Design Process Recommendations

In today’s market, collaboration and compromise are essential to the design process. We recommend following these two rules of thumb: First, put together an experienced team and share information among stakeholders early in the development process. Second, do not let engineers or accountants go at it alone.

Collaboration. It is crucial that project stakeholders share information. In our experience, developers who run an RFP process by holding a group of qualified EPCs at arm’s length and sharing a minimum of information about the project site and PPA end up with average-performing systems. It is imperative to define the project’s revenue objectives and financial parameters at the outset so that all stakeholders are working in the same direction. If EPCs do not have relevant information related to TOD rates and the developer’s fixed costs, they cannot optimize their system designs. Keep in mind that equipment providers know how to squeeze the most energy out of their products, so integrating them into the process early and often is critical.

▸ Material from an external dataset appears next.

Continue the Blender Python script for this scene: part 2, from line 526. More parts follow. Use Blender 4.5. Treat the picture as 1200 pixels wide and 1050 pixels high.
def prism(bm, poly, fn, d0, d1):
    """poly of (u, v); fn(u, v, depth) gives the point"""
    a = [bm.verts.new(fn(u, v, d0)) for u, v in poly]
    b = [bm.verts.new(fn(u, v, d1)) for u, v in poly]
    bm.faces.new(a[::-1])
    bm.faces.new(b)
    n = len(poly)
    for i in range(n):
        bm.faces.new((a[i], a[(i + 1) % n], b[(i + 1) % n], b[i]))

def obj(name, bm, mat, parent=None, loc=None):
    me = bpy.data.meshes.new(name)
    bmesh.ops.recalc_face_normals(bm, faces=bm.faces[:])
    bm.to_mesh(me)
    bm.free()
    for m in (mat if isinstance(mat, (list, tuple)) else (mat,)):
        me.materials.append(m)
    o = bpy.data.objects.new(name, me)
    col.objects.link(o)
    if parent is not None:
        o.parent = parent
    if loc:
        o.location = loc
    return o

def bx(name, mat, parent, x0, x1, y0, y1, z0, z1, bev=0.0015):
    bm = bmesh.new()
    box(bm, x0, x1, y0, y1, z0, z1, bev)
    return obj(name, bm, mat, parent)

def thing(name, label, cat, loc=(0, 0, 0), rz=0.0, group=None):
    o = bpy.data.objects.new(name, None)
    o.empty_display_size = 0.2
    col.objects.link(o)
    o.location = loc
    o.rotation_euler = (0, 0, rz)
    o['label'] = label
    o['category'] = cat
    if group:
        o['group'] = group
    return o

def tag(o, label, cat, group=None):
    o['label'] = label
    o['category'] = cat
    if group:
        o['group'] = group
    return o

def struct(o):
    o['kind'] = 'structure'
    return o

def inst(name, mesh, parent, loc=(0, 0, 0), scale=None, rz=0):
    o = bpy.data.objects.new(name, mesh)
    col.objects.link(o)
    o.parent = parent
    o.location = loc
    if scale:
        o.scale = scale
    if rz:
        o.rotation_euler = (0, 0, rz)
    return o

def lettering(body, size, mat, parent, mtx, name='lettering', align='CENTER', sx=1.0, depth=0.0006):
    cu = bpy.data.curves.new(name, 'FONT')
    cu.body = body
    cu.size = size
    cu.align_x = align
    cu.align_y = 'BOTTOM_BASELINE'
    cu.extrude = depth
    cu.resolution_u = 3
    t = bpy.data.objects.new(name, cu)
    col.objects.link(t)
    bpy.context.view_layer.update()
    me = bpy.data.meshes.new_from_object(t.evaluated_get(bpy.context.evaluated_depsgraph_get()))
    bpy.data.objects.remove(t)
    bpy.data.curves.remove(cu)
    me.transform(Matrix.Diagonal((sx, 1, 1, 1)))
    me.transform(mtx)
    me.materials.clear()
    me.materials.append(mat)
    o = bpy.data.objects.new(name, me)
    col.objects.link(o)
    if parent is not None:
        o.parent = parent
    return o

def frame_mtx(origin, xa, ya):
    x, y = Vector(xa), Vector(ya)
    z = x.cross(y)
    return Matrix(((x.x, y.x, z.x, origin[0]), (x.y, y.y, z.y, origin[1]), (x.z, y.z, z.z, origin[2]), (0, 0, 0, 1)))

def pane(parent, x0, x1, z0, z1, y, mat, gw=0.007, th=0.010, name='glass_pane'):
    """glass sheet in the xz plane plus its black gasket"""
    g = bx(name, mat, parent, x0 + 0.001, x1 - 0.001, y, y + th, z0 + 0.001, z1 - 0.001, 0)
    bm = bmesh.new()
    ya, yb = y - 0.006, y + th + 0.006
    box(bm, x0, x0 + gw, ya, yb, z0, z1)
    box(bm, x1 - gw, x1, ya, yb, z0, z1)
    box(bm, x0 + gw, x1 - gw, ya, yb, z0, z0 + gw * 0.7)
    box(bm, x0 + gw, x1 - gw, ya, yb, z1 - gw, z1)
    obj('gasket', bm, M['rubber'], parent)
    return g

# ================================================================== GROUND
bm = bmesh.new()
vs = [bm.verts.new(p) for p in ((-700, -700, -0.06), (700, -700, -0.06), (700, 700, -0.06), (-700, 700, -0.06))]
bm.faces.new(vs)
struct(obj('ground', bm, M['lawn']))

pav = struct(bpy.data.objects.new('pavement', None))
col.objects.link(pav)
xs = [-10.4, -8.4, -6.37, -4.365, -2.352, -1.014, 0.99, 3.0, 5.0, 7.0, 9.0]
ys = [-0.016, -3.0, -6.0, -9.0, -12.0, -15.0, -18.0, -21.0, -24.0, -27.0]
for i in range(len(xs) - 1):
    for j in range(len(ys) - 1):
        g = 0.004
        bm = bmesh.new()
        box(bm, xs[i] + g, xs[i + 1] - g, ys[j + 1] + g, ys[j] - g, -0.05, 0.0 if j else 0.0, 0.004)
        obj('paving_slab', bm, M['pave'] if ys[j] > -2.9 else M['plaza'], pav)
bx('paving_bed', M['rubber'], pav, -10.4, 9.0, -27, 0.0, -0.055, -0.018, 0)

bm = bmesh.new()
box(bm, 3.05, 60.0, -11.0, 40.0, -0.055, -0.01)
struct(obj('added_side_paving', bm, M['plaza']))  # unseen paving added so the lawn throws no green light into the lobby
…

Compromise. Designing a system for maximum value is a process of finding a healthy compromise between your best engineer and your best cost accountant. Do not let your engineer design the system alone. You may end up with the most efficient PV system and not the one with the best ROI. Similarly, do not give your procurement managers free rein. Commoditized purchasing may secure the lowest-priced modules and BOS equipment and provide the best short-term ROI. However, getting the lowest price or aggressively value-engineering the system may come at the expense of quality, which could increase supply and performance risk and leave millions of dollars in unrealized generation value on the table.

How Is Value Changing?

TOD rates have been the single most important driver to date when trying to extract value from a PV power plant in the desert Southwest, which is the area where EPCs are constructing most such projects. However, designing for TOD rates is not without its inefficiencies. Right now, thousands of megawatt-hours all over the country are literally thrown away in search of peak megawatt-hours, mainly because there are limited low-cost options for large-scale energy storage. This efficiency problem is not unique to solar, as some gas-powered “peaker plants” run close to idle most of the time, waiting for the opportunity to quickly ramp up during peak hours. All of this feels a bit like throwing away perfectly good food just because your refrigerator is full or because you did not properly plan a trip to the grocery store.

Imagine if you could reroute all of that clipped dc energy in the 
spring from the trashcan to somewhere more valuable. With advancements in low-cost storage, you could immediately capture clipped dc power and push it through the inverter when the system is operating well below its maximum capacity due to weather variation, and do so based on grid demand. The inclusion of low-cost storage in PV system designs will likely further increase dc-to-ac ratios, inverter utilization and PV plant output reliability, allowing PV project developers to offer their customers better value.

In the future, developers will still need to design projects for value, but value will mean something different next year and each year following. Rate structures will certainly change over time as utilities and off-takers assign different values to energy produced at different hours and seasons. In addition, technological improvements, such as higher-voltage systems and higher-efficiency modules, also present opportunities for redefining project value. Clearly, the inclusion of low-cost storage would be a game changer, influencing the way you think about kWh/kWp ratios and assigning more value to clipped power.